▶ To be done: Take every line from the material that has the word "this" in it.

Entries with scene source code
_ _ _ _ _ _ _

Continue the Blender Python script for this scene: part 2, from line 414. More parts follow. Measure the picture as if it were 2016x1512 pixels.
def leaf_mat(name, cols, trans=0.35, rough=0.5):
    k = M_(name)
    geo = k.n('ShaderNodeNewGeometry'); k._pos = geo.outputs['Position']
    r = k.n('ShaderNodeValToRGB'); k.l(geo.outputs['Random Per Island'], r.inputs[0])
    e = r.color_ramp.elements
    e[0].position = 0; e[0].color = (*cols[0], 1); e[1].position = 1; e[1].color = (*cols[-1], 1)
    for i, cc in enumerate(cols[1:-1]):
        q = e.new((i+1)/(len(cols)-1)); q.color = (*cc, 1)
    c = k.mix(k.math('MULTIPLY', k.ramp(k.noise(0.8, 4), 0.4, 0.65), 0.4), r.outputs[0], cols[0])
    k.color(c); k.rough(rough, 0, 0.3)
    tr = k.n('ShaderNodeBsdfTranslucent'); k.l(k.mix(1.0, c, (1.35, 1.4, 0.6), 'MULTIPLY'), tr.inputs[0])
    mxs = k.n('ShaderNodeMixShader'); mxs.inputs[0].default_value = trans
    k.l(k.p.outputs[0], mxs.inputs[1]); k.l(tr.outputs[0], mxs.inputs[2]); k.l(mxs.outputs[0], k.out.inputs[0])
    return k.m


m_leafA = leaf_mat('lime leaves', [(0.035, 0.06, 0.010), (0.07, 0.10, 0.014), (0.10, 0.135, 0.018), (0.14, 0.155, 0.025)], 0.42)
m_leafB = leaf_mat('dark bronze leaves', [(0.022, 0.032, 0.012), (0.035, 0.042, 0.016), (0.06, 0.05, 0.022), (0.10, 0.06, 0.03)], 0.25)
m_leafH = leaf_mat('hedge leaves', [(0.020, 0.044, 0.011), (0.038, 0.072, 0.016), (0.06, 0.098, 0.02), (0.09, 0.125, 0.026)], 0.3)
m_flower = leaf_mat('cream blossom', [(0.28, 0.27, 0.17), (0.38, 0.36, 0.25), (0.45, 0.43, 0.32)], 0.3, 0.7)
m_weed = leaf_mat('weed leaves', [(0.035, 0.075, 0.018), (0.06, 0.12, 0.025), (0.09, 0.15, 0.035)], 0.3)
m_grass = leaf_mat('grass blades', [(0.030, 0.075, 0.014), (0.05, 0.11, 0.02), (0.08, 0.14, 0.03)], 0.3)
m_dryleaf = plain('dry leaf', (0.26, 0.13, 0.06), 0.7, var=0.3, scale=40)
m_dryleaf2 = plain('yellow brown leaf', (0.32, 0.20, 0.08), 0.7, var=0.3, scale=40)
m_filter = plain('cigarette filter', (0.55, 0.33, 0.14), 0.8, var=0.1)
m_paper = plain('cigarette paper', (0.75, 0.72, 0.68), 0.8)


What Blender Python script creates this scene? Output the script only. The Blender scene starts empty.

_ _ _ _ _ _ _

▶ Full answer:
Continue the Blender Python script for this scene: part 2, from line 414. More parts follow. Measure the picture as if it were 2016x1512 pixels.
What Blender Python script creates this scene? Output the script only. The Blender scene starts empty.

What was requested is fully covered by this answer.